Diess kann sich also bei den Eigentümerfamilien Porsche und Piech bedanken?
Ja, sowohl die Familie Porsche-Piëch als auch die vielen Aktionäre der Vorzugsaktien wissen um die Bedeutung von Herbert Diess. Diess ist Garant dafür, dass VW nicht zum Gewerkschaftsunternehmen und zum Handlanger einer Landesregierung wird. Das große Investitionsprogramm von heute trägt die Handschrift von Diess und es setzt die Neuausrichtung von VW zu 100 Prozent fort. Also im Inhalt wird VW morgen mehr Diess haben als heute.
Wie könnte VW die gewaltigen Investitionen in die Elektrotransformation besser finanzieren - via Kapitalerhöhung oder via Börsengang des Autobauers Porsche?
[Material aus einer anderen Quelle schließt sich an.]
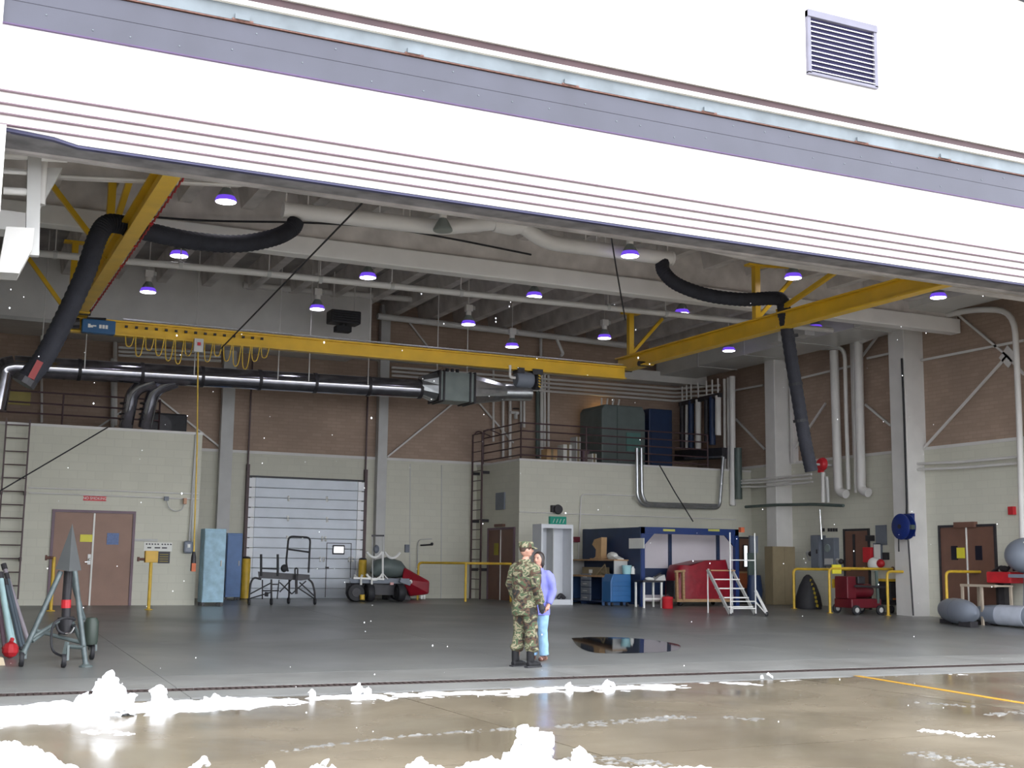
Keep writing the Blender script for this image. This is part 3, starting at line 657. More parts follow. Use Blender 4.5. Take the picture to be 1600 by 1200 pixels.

Mit den heutigen Entscheidungen braucht VW für die Zukunft in der Tat hohes Eigenkapital. Und es gibt tatsächlich zwei Möglichkeiten: Tafelsilber, sprich Porsche, zu verkaufen oder eine Kapitalerhöhung. Eine Kapitalerhöhung passt nicht in das Konzept von Niedersachsen, denn das Land würde Stimmrechte verlieren und wäre nicht mehr mit hoher Macht bei VW vertreten. Für die Porsche-Familie ist eine Verwässerung ihres Anteils an der VW AG vielleicht auch nicht die schlechteste Lösung. Die Aufsichtsrat-Kapriolen der letzten 30 Jahre, die ständigen Machtkämpfe mit der Gewerkschaft und Ministerpräsidenten eines Bundeslandes sind nicht unbedingt ein Zeichen für Stabilität.
Also läuft alles auf einen Börsengang der Autotochter Porsche hinaus?
Zumindest schlägt man mit einem Porsche IPO - dem Projekt Phönix - zwei Fliegen mit einer Klappe: VW erhält Eigenkapital durch den Porsche-Verkauf, Niedersachen behält seine Quote und die Familie reduziert ihr Risiko bei VW-Engagement durch eine neue Eigenständigkeit bei Porsche. Für die Porsche SE bedeutet das, dass sich das SE-Portfolio risikoärmer aufstellt. Man kriegt die Money-Maschine und baut sein Wolfsburg-Risiko ab. Eigentlicher Verlierer bei der Sache ist der VW-Konzern. Der wird ökonomisch geschwächt, weil Niedersachen seinen Einfluss behalten will, aber eine Kapitalerhöhung nicht stemmen kann
Ihr Fazit?
..die Moral aus der Geschichte? Niedersachsen und das VW-Gesetz schaden ökonomisch dem Konzern Volkswagen. Gleichzeitig entsteht ein neuer deutscher Autobauer im Premium-Segment, der sicher bald BMW das Wasserreichen wird entsteht. So ein bisschen zurück zu Wiedeking. Das Bild der deutschen Autoindustrie ändert sich mit dem Projekt Phönix.